Why this site exists
Almost everything here comes from freely available sources — Wikipedia and Wikidata, Wikimedia Commons, the City of Cologne's open data, and Google Maps. Which raises a fair question: why does this site need to exist if it merely bundles information anyone could find for themselves? The answer begins with a distinction that matters more than it first appears.
Public is not the same as usable
The data is available — but scattered, in different formats and often in raw, technical form. A Wikipedia article here, an open-data table there; opening hours on Google, photos on Commons, coordinates in a geodatabase. To plan a single free afternoon you would have to search a dozen sources, reconcile them, resolve contradictions and decode specialist formats. We take that effort on once — so that everyone else can simply find a good place to go.
Turning data into a city guide
The real work is not collecting — it is editing. Each entry passes through the same careful steps:
- Editing instead of raw data: scattered facts become one clear, consistent entry per place — a concise overview plus themed sections, written in readable prose rather than keyword tables.
- Verified facts: every statement is checked against its source; in case of doubt we leave it out rather than guess. Subjective impressions from reviews appear only when clearly marked as such — never as established fact.
- Carefully chosen images: every photo is reviewed, unsuitable ones are removed and the most telling one becomes the cover — with author and licence always credited.
- Genuinely findable: categories, tags, full-text search, a map and a "by popularity" sort get you there faster than any raw list.
- Bilingual and built for the go: every entry in German and English, fast and legible on a phone.

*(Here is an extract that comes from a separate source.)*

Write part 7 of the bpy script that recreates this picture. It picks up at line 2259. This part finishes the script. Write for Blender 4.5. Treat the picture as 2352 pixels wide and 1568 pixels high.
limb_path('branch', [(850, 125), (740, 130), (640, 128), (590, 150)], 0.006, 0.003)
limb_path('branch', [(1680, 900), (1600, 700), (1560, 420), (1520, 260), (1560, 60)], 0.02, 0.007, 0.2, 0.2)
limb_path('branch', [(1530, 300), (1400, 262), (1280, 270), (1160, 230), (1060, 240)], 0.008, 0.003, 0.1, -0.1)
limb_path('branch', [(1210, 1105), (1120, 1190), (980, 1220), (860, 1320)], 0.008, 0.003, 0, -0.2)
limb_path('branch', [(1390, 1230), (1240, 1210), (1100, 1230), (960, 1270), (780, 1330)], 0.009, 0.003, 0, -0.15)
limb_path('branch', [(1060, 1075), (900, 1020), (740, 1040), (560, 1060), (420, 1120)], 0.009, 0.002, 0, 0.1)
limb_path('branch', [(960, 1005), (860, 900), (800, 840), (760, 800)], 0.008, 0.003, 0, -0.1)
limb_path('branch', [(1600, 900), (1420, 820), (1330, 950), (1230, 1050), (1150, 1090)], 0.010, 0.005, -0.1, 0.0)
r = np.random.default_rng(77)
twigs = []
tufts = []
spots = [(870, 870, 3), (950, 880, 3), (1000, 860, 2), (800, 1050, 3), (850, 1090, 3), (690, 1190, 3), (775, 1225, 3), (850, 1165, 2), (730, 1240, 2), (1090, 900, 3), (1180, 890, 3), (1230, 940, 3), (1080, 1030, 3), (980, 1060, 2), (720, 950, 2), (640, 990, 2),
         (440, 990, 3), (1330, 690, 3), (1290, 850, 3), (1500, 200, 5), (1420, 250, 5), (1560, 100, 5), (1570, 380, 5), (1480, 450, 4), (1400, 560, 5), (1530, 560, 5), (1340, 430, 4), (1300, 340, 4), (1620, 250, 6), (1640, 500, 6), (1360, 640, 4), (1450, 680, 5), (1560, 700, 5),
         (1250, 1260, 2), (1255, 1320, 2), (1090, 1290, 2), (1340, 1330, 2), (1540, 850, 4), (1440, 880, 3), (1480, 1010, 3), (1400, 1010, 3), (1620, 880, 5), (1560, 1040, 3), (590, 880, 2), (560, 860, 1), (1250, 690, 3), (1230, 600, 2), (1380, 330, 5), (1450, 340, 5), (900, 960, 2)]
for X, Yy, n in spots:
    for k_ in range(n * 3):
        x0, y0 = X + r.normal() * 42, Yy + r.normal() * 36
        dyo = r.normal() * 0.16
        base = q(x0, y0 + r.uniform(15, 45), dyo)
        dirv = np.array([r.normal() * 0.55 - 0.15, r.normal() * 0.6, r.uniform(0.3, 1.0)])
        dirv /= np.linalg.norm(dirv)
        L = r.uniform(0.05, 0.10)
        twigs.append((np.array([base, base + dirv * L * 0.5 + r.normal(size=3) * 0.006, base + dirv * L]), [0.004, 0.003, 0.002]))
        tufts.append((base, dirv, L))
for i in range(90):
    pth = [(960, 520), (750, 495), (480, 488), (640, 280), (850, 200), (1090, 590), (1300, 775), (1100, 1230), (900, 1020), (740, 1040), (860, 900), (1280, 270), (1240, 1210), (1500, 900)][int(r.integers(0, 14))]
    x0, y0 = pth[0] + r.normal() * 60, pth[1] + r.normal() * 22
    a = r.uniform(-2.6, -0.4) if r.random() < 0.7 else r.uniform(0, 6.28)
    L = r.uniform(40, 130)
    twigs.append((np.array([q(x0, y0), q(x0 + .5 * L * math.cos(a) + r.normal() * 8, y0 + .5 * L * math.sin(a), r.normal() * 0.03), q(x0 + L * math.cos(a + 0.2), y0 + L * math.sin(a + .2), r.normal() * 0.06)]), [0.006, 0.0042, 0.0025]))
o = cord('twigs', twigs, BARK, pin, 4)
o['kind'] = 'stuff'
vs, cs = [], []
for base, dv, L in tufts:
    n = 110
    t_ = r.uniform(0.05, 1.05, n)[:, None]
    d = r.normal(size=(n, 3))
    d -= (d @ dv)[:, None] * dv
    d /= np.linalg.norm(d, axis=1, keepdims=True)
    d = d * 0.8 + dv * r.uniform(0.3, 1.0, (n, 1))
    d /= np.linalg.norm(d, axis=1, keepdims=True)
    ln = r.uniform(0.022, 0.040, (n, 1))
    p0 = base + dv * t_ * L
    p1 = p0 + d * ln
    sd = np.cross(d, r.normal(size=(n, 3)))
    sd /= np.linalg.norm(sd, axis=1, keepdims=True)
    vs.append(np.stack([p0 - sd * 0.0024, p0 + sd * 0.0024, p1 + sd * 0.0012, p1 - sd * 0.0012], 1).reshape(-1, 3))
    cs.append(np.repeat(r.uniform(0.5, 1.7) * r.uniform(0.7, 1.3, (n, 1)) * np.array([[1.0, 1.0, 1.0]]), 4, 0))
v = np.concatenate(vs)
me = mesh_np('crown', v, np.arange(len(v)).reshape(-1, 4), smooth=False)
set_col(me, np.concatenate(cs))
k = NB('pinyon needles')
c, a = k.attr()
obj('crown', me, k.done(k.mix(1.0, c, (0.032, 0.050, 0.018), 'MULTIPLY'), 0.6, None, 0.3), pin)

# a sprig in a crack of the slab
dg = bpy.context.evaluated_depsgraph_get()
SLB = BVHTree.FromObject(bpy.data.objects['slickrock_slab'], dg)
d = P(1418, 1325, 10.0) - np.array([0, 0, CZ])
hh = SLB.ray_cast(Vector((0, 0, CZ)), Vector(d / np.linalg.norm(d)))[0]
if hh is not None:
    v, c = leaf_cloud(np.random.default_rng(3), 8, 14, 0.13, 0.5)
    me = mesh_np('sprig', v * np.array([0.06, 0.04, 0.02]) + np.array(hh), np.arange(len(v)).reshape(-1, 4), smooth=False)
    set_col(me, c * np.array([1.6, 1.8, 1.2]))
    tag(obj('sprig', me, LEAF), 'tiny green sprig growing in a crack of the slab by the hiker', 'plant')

- Kept current: texts, ratings and images are refreshed regularly, so nothing quietly goes out of date.
What this site stands for
It is free to use, with no paywall and no sign-up. It is data-frugal: no tracking cookies, and reach measurement runs anonymised and cookieless. And it is verifiable — every entry links back to its sources, so you never have to take our word for it; you can check for yourself.
In short
Open data is the raw material. The value only appears when it becomes something you actually enjoy using: complete, organised, verified and clear. That is precisely what this site is for.